§ TASK STATEMENT
Keep only the lines from the top of the listing through the one with "SC.camera = cam", and reproduce them unaltered.

-- start SOURCE EXCERPT --

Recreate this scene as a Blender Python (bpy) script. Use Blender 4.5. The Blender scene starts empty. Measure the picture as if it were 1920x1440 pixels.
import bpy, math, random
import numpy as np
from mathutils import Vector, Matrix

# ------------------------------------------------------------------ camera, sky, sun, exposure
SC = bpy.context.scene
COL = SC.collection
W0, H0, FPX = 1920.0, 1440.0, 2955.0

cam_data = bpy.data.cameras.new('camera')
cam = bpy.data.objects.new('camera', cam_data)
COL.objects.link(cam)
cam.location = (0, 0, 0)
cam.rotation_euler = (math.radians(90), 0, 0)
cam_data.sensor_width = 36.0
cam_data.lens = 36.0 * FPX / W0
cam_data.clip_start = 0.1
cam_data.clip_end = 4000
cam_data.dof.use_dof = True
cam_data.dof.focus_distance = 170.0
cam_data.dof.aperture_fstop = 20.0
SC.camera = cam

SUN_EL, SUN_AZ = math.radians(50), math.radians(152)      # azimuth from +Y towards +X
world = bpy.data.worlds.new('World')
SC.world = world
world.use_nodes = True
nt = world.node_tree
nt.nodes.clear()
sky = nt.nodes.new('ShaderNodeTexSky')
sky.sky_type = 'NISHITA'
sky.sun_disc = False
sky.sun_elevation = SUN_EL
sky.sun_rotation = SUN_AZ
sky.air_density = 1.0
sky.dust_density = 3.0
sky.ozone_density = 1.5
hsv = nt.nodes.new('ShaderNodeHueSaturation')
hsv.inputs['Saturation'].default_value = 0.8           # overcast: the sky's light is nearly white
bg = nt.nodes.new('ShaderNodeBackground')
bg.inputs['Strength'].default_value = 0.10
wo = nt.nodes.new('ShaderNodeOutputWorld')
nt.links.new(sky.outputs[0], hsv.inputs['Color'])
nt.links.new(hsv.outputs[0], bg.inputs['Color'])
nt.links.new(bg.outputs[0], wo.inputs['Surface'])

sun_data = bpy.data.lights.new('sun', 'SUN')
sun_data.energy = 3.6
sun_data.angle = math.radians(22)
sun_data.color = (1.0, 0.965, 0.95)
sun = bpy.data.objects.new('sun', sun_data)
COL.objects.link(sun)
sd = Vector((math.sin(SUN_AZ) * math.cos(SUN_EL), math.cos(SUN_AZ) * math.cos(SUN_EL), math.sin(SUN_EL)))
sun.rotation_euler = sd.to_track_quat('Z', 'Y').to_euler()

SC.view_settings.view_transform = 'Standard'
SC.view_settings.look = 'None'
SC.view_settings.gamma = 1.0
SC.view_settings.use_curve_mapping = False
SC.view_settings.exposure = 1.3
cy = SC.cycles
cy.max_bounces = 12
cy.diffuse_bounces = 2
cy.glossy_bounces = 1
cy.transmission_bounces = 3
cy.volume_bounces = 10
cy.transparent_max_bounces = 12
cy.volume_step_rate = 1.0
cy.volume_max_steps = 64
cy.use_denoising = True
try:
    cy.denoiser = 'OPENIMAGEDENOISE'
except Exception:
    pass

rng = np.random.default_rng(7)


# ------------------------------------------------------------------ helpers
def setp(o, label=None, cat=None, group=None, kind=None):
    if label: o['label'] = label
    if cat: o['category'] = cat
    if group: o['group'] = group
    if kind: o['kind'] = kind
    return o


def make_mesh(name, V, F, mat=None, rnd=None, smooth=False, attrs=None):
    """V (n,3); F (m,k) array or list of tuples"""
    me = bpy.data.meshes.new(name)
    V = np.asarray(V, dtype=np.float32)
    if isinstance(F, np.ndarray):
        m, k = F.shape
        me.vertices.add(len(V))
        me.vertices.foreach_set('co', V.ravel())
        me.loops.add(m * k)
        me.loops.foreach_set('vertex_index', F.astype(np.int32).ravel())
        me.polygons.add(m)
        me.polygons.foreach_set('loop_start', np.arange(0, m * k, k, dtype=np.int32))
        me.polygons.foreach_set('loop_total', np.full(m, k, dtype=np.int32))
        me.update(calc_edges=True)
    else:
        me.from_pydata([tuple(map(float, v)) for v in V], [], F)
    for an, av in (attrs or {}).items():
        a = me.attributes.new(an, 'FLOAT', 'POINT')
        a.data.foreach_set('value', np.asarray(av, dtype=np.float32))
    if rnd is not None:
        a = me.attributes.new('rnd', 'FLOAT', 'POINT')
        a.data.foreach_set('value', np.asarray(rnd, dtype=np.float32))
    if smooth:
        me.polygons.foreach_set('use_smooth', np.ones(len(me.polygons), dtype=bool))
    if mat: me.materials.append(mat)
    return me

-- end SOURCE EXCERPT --

§ RESPONSE
Recreate this scene as a Blender Python (bpy) script. Use Blender 4.5. The Blender scene starts empty. Measure the picture as if it were 1920x1440 pixels.
import bpy, math, random
import numpy as np
from mathutils import Vector, Matrix

# ------------------------------------------------------------------ camera, sky, sun, exposure
SC = bpy.context.scene
COL = SC.collection
W0, H0, FPX = 1920.0, 1440.0, 2955.0

cam_data = bpy.data.cameras.new('camera')
cam = bpy.data.objects.new('camera', cam_data)
COL.objects.link(cam)
cam.location = (0, 0, 0)
cam.rotation_euler = (math.radians(90), 0, 0)
cam_data.sensor_width = 36.0
cam_data.lens = 36.0 * FPX / W0
cam_data.clip_start = 0.1
cam_data.clip_end = 4000
cam_data.dof.use_dof = True
cam_data.dof.focus_distance = 170.0
cam_data.dof.aperture_fstop = 20.0
SC.camera = cam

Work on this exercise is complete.